A five-point burst by Irish backup center Nikita Konstantynovskyi and a fastbreak bucket by Allocco whittled the difference to 43-39 with 13:05 to play. Georgia’s Dakota Laffew, who had 16 points, hit one of his four threes in nine attempts to push the Georgia lead back to seven at the 12:45 mark.
Notre Dame’s last chance to grab some momentum again came near the 10-minute mark. Trailing by six at 47-41 following a Tae Davis 15-footer, Notre Dame scored just a point over a five-minute span to fall behind 55-42 with 6:27 to go. The Irish never got it under 10 from there.
The Bulldogs defense gets credit for shutting down the 6-9 Davis in the second half. He had 11 points on 4-for-6 shooting in the first half but finished with 14 and 5-for-13 from the field.
Notre Dame shot 36.5% from the field, 12 points below its season average and was just 21.1% on threes (4-for-19). Georgia, meanwhile, was at 47% for the game – ND opponents had shot 41.6% coming into the game.

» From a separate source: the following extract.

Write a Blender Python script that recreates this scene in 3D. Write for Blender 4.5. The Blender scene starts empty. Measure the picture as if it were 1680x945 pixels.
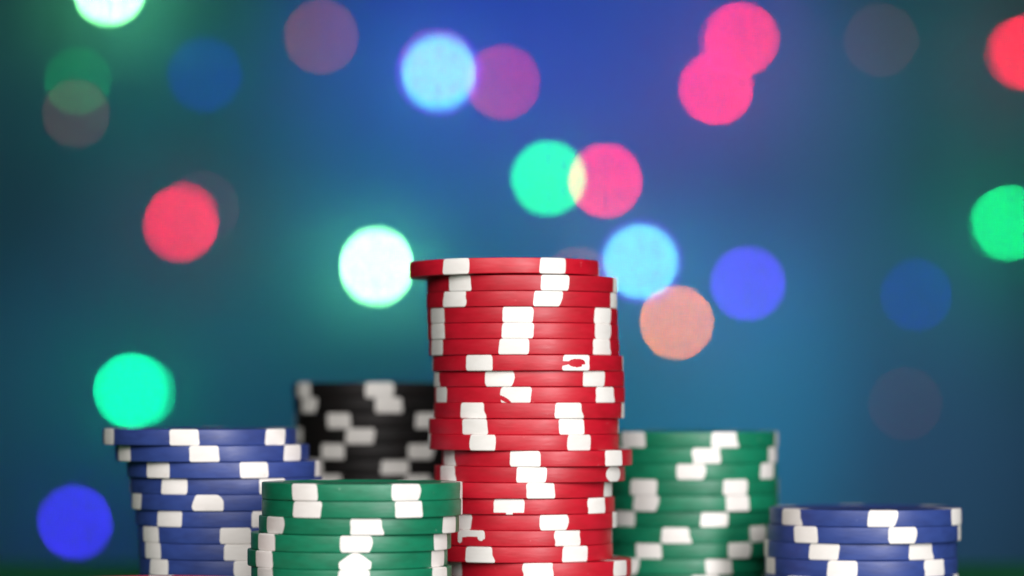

Looking for some help to overcome the loss of Burton’s offensive production, Micah Shrewsberry turned to 6-11 freshman Garrett Sundra. He was coming off an 11-point performance in the four-point loss to Creighton and had five points (2-for-3 from field) and a couple of rebounds in 21 minutes off the bench Tuesday.
Georgia’s bench outscored the Irish 23-10.
Notre Dame hosts Syracuse in its first ACC game of the season, Saturday at noon.